Wish-casting an endless line of moving vans pulling into Picton and Wellington, then-leadership’s fevered ambitions became the foundation for planning, designing and building a massive, and ultimately ruinous, waterworks expansion in this community.
It nearly steered the County off a cliff.
You were told repeatedly that “growth would pay for growth”. It became an article of faith. “In Developers We Trust”.
It was never going to happen. It couldn’t happen. And it didn’t happen. None of it. Like all bad trips, coming down was always going to be the hardest part.
The pace of new homebuilding has declined every year since 2022. Last year saw the most anaemic year of building— of all types—in a decade in Prince Edward County.
It must be noted that Shire Hall’s consultants never really bought into the hockey stick theory of population growth. So when Watson and Associates would no longer toe the line, then-Shire Hall staff were forced to invent growth data to support the big lie. A list of ‘imminent housing projects” was cobbled together and promoted as evidence that the County had to prepare for the tsunami of homebuilding they said would soon be sprouting on the edges of Wellington and Picton.
With Council’s decision last week, Shire Hall may at last begin to unravel the bigspending plans unleashed by overstated growth projections. It’s important to recall how close we came to disaster. Had the then-municipal officials succeeded in setting its full construction plans in motion, it would have meant at least $55,000 in new debt to be borne by every household with water service in Prince Edward County. We would have carried this burden for decades. Doing so would have added $3,100 to the average water bill every year. This prospect alone should have ended this crazy plan.
We dodged a bullet.
Well, not entirely. Not yet anyway. There remains a deep, open wound running across the top of Wellington—an emblem of big municipal infrastructure contracting gone awry.
Despite Shire Hall’s retreat last week, there was, sadly, no update on the water and wastewater trunklines project in Wellington. The project was due to be completed by last June. It may be a year before the Millennium Trail is restored and usable again in Wellington.
Water ratepayers have received no information about how much has been spent so far on this project, or how much more it will cost to complete. The addition of a sewage pumping station has already blown out the trunklines’ original cost.

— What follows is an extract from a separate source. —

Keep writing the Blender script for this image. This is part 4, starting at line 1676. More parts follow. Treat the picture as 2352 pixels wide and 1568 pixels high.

It seems likely the trunklines project will be overbudget— potentially wildly overbudget. Waterworks customers deserve to know the truth. The funders of this utility have been kept in the dark throughout the sad course of this project.
Worryingly, there are still some who will continue to suggest that Shire Hall’s change in direction is short-sighted, that Council ought to be bold. To consider a 30-year horizon.
But as the Wellington councillor, Corey Engelsdorfer, put it last week, “It’s easy to be optimistic when the municipality is front-end funding the costs.”
In his comment, there is the clearest illustration of the challenge before Shire Hall. Of course, the municipality must have a multi-decade lens—especially when planning infrastructure. But it can’t just make numbers up. It can’t prepare for a future informed only by the development community.
Shire Hall can’t rely on “an active developer community,” or “developers keep knocking on our doors” as evidence of anything at all. It is particularly the case when a land appreciation play is just as likely to drive land acquisition around Picton and Wellington as any ambition to ever build a home.
It isn’t evidence of anything other than there is money to be made by transitioning farm fields into subdivision plans (with municipal services nearby). For some, it is their entire business model.
So yes, it is a moment to take a breath and let your heartrate subside. One day, we might even be able to laugh about it all.
But as long as Shire Hall folks cling to the notion of a “regional-ready” water plant, we must continue to sleep with one eye open.